Thursday, February 18, 2010

Planning Board Fails to Disclose Henderson County Hazardous-Land Conditions

Carriage Park Lawsuit

Following the November 2009 trial that revealed hazardous building sites in the Carriage Park Subdivision and egregious actions on the part of the Inspections department, County commissioner Chuck McGrady said
The Carriage Park situation raises the issue of whether the county ought to play a larger role in development on steep slopes. There are places in this county we ought not be building, or if we were building there, we ought to be building to a different standard.
The Carriage Park lawsuit exposed the common practice of selling unstable subdivision lots to unwary purchasers. Six Carriage Park plaintiffs told the jury that if the developer Dale Hamlin had been truthful about the risks and costs of building town homes on slopes likely to fail, they would have declined to purchase.
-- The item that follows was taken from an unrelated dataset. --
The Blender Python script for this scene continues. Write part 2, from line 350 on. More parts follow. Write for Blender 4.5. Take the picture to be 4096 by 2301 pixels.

Currently the Carriage Park/ Carriage Springs town homes and adjacent land require $1,100,000 in remediation measures. The Hendersonville Times-News covered the Carriage Park trial in a series of articles.

Hazardous-Soil Findings for Henderson County Mountain Real Estate

Henderson County steep slope building sites (defined as land on or above a 15% grade) have long been classified “unsuitable” or “poorly suitable” for residential development because of defective soil conditions. “On site evaluation and planning” is needed when these soils are used to support roads and homes.

Caveat: The decision to build homes and roads on these soils will result in “a major increase in construction effort, special design, or intensive maintenance.” These costly engineering measures may not be feasible for some soils. Reference:1980 Henderson County Soil Survey

Henderson County Mountain Real Estate: Landslide-Hazardous

Landslides also pose significant geologic threats to Henderson County real property.

The North Carolina Geologic Survey plans to release Henderson County landslide maps this year. These maps, along with enhanced computer technology, will enable the planning board to pinpoint landslide-hazardous locations throughout the county. Western North Carolina landslides became a federal disaster concern in 1998.

Fraudulent Concealment

Henderson County steep slope building sites have two indisputable material defects: landslides and unstable soils.

Legal definition of a material defect: A material defect is a problem with the property that the seller knows about, knows would make the property worth less, and which the seller chooses to conceal from the buyer.

Evidence presented during Carriage Park trial showed that the developer Dale Hamlin knew he was exposing his clients to undisclosed financial risks.

Mr. Hamlin was able to deceive his clients because the Henderson County planning board did not record the Carriage Park development tract as a hazardous-land subdivision.

When planning boards act in concert with developers to conceal material defects from purchasers they are aiding and abetting fraudulent sales practices.

1 comment:

Pam Williams said...

"When planning boards act in concert with developers to conceal material defects from purchasers they are aiding and abetting fraudulent sales practices."

The above says it all. It is too late for me and other landslide victims, but those yet to buy properties in Western North Carolina need to read the above.